The Urgent Question of Strategy And Tactics in Building Our Movement

By Frank Chapman

Chicago Alliance Against Racist and Political Repression

How are strategy and tactics determined in waging political struggle? In the historic social movements of the racially oppressed and the working class the question of strategy and tactics is always urgent. To understand why this is important we must look at the basic characteristics that define social movements.

For the purpose of this discussion let us characterize social movements as either spontaneous or organized. Spontaneous social movements arise out of the objective social relations (i.e. social savagery) of capitalism. Driven by profit and greed, the vulture capitalism perpetrated by the 1% creates untold misery and suffering for the masses of workers and oppressed communities of color. Widespread unemployment, poverty and racist and political repression create social unrest and spontaneous rebellion.

These rebellions arise independently of the conscious will of the people expressed through their various organizations such as unions, community based organizations, and organized grass roots political struggles. They have no strategy or tactics. Spontaneous uprisings cannot be stopped or started by organizations. They can be scientifically studied and taken into account in other ways, but they cannot be regulated or determined by subjective evaluation. Unconscious unplanned rebellion takes many forms, even in an uprising as we witnessed in Ferguson. No matter what form it takes, spontaneous rebellion is characteristically blind precisely because it is not guided by an aim or a strategy for liberation.

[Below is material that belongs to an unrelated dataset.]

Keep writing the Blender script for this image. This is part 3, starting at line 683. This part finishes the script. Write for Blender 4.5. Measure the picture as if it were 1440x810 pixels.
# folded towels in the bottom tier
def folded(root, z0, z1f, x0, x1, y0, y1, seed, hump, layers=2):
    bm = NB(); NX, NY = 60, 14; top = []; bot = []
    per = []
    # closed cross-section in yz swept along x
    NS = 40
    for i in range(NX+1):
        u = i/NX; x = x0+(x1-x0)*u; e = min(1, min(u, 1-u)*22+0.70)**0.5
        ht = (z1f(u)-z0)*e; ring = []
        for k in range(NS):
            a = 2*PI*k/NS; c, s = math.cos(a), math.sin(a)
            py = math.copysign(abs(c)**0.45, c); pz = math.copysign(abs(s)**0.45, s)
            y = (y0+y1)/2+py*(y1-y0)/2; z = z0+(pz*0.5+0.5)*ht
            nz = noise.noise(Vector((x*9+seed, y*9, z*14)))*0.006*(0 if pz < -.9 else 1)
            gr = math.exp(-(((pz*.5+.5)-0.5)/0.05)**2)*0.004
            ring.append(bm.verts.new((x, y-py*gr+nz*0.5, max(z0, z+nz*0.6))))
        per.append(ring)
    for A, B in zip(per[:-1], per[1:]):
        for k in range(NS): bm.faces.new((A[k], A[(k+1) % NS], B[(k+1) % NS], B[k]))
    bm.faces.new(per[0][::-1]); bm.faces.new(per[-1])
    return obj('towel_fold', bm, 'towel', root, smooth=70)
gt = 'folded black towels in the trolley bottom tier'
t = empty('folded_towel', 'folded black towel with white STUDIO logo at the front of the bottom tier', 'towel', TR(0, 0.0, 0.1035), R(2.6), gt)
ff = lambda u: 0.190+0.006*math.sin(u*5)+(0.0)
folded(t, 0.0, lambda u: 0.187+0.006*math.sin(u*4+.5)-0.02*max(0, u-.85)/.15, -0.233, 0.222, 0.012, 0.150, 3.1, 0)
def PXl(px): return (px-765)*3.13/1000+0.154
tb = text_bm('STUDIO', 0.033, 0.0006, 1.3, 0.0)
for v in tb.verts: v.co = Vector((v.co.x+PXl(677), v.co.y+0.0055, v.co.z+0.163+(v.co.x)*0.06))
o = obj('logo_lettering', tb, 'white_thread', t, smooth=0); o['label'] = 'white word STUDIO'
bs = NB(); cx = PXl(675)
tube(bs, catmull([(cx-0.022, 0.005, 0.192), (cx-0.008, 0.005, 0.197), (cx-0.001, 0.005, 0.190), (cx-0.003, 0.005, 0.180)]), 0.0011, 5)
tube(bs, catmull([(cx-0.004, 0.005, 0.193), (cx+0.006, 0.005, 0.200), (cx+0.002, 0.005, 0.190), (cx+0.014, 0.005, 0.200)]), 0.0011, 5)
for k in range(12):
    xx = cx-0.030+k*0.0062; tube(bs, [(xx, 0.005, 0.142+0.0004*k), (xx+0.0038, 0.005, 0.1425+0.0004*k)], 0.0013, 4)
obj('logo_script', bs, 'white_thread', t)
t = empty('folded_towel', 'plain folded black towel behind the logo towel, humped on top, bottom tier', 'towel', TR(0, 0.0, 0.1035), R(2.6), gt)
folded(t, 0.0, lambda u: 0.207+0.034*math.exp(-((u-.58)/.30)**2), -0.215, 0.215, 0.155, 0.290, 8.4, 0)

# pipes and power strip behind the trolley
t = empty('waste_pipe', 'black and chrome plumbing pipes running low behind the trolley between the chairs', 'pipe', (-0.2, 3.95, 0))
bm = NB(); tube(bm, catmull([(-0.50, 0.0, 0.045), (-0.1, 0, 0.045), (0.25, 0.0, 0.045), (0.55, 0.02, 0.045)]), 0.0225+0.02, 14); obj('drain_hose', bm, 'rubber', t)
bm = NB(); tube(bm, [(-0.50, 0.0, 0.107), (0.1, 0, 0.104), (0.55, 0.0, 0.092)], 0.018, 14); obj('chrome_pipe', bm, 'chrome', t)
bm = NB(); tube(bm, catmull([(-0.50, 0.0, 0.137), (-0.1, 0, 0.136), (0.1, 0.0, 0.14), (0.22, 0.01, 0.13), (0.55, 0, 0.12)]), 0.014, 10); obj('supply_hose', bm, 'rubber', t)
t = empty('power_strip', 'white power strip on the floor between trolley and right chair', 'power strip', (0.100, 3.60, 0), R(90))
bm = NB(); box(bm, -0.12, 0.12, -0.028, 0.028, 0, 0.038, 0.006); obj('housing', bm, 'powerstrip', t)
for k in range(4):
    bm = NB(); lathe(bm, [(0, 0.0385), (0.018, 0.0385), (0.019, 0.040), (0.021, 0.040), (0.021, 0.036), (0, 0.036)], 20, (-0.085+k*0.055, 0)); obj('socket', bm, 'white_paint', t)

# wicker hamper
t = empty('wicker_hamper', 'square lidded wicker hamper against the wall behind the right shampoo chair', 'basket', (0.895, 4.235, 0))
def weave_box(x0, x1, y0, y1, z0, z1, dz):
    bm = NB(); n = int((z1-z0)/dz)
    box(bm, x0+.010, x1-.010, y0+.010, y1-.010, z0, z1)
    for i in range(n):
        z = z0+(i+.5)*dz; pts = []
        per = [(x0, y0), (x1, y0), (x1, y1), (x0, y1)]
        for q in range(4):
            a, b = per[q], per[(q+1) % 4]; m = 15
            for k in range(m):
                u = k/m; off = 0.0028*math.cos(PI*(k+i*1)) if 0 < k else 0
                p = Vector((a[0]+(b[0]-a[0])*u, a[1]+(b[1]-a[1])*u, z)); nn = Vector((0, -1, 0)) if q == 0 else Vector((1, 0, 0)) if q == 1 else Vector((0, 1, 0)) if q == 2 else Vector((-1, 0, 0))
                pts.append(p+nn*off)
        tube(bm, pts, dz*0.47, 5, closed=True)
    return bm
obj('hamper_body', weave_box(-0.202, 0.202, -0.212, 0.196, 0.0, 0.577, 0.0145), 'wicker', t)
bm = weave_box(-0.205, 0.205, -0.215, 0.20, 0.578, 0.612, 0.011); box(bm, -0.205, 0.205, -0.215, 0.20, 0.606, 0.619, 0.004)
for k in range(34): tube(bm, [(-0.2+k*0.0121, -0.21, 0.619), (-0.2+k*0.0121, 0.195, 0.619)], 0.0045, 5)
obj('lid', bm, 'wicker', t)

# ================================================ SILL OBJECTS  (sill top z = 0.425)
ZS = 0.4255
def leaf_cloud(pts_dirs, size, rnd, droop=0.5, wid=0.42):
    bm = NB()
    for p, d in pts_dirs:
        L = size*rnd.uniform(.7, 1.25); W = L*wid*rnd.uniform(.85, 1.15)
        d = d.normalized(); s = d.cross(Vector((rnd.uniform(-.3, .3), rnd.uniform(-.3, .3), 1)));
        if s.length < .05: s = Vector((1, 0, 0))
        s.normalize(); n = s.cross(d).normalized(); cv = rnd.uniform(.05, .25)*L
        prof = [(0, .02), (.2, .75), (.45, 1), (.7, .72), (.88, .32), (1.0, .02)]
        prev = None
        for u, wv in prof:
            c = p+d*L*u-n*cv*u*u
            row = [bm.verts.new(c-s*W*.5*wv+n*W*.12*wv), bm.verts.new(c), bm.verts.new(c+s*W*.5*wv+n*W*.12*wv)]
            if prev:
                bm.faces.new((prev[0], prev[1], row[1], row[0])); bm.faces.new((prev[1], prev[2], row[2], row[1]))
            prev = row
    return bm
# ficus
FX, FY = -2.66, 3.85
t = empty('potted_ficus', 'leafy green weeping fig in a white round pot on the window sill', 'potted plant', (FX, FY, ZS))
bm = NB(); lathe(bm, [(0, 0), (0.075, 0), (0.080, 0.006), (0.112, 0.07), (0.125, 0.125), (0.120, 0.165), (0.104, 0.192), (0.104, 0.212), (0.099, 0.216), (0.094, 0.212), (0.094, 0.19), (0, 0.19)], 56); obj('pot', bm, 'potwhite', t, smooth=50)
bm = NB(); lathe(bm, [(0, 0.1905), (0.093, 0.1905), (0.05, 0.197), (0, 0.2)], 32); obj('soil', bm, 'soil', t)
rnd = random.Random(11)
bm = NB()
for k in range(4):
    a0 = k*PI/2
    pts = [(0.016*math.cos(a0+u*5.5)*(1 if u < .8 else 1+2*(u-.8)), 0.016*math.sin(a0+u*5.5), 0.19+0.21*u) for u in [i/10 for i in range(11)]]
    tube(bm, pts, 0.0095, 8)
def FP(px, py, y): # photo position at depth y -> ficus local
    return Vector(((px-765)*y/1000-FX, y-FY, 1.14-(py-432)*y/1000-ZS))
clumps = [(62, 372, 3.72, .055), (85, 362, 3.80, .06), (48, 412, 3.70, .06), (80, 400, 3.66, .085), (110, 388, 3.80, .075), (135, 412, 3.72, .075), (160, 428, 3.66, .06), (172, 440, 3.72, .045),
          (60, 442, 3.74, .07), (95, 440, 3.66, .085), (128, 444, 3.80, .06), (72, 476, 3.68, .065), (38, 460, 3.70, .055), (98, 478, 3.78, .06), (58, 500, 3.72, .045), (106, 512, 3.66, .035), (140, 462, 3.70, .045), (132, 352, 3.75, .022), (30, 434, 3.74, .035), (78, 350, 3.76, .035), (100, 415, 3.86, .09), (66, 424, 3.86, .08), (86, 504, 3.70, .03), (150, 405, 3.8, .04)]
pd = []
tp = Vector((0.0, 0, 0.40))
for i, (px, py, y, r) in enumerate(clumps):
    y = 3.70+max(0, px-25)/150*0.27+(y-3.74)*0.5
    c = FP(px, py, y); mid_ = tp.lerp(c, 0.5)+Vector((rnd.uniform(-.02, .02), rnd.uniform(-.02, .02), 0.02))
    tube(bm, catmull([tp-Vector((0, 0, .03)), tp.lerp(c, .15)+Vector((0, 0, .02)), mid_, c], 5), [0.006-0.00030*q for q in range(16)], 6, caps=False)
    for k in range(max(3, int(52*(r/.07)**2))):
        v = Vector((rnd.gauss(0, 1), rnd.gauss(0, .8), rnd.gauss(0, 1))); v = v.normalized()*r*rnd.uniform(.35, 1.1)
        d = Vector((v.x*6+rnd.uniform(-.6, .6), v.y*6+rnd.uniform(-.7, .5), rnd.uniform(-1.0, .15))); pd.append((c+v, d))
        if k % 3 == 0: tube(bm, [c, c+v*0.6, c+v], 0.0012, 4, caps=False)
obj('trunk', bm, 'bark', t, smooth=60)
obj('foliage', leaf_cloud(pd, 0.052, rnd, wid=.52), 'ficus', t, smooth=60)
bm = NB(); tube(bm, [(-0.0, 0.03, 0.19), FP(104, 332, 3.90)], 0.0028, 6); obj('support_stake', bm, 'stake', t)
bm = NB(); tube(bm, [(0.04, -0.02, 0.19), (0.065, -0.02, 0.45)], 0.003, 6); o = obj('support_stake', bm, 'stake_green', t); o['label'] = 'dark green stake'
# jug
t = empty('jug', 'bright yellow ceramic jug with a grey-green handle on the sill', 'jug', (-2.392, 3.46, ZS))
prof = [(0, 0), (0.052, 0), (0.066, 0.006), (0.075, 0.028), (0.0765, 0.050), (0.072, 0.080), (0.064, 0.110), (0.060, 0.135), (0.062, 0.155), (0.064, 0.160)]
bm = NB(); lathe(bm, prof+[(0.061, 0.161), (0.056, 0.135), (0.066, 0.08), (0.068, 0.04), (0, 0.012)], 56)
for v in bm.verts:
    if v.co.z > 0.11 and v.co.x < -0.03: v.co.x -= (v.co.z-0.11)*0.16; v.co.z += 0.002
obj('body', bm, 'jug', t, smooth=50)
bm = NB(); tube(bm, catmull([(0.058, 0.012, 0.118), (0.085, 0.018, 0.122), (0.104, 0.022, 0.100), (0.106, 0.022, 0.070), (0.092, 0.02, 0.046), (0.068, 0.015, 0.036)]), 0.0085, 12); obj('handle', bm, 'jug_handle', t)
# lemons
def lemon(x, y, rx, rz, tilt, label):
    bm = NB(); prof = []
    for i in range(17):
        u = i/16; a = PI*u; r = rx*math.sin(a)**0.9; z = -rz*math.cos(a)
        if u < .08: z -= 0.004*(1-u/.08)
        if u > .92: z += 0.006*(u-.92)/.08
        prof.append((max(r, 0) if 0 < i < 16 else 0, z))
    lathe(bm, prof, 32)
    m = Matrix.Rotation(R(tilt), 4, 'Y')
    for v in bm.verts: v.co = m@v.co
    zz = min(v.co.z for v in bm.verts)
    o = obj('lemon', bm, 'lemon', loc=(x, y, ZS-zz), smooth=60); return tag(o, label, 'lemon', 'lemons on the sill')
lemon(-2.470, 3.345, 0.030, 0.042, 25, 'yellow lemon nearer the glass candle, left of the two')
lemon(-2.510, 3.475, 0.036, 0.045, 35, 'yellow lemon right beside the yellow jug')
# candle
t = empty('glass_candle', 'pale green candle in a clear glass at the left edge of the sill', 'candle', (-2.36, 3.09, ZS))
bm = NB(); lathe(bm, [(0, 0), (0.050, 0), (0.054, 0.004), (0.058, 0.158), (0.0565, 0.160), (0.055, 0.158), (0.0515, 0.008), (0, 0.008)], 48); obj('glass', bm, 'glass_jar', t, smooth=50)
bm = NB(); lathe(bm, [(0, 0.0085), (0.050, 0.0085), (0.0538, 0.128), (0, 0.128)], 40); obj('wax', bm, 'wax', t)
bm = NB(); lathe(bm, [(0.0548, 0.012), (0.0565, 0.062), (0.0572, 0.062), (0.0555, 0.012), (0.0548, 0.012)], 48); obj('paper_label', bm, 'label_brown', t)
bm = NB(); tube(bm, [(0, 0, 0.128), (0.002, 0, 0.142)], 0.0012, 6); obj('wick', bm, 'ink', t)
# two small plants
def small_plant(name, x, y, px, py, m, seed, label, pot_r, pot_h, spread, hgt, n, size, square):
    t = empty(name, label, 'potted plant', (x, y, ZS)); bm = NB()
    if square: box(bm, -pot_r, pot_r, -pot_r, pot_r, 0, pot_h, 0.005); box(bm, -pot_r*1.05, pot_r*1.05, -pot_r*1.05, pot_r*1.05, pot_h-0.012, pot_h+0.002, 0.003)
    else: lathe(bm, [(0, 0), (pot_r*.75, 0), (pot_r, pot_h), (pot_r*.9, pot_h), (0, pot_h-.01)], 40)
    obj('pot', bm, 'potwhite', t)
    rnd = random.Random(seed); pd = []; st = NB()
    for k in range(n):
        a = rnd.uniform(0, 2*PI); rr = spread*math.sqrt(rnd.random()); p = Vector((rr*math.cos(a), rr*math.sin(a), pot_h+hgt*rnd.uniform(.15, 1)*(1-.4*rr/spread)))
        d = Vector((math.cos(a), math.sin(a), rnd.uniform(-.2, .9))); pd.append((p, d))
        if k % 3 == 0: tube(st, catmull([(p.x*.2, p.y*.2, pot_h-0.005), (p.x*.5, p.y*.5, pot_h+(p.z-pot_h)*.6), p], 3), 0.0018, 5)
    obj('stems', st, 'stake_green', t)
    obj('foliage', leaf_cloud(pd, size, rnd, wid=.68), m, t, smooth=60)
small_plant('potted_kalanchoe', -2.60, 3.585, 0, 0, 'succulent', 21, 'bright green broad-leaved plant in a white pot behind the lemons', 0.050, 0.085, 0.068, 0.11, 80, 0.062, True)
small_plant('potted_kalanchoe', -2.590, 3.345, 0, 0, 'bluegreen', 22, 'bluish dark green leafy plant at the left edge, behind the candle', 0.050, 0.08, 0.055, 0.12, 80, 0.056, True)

Social movements, on the other hand, become conscious when the people awaken to the need for organized struggle and resistance in fighting their oppressors. That is how social movements transition into conscious organized struggles. Our struggle for an elected Civilian Police Accountability Council (CPAC) represents the conscious, subjective side of the movement in that it is organizing towards a definite goal, the enactment of a law that will empower the people to hold the police accountable for the crimes they commit. This is organized struggle demanding a systemic change that will empower the people to hold the police accountable for the crimes they commit. We fight for power at this stage by making people aware of the systemic nature of the problem and then engaging them in a political struggle to change the system. In this phase of our movement the need for strategy and tactics is urgently clear.

Strategy is determined by scientifically assessing objective social conditions, the moral and political climate and the relationship of forces. The moral and political climate has been dramatically changed by the Ferguson uprising. When we say the police are the cutting edge of mass incarceration and political repression in oppressed communities we are talking about the relationship of forces. You have to be arrested and prosecuted before being sent to prison. Racist police repression, under the cover of draconian drug laws, diminishes the organizing space for people to fight for social and economic justice. We must also look at police repression of the Occupy movement and of the Peace and Solidarity movements. The police will be increasingly used to repress the trade union movement as it grows more militant in organizing the unorganized. We must also acknowledge the repressive role of the FBI and National Security police under the guise of fighting terrorism and keeping our borders safe.

Our strategic goal is community control of the police as it is spelled out in our proposed CPAC legislation. The principal tactic for achieving our goal is organizing a mass support base of voters and residents in those areas hardest hit by police crimes and to organize a mass march of 10,000 to converge on the Federal Building and City Hall August 29, 2015. We already have over 10,000 supporters and some 200 volunteers. Through petitioning, canvassing and reaching out to other community based organizations and movement organizations we believe we can have a total of 100,000 supporters by August 29, 2015 coming mainly out of those communities hardest hit by police crimes.

We believe that this is the most effective way politically and socially to address the distrust and long standing antagonism between oppressed communities of color and the police. The fight for a democratically elected Civilian Police Accountability Council has strategic importance to the overall fight for democracy in our country. Move this spoke, and we move the wheel.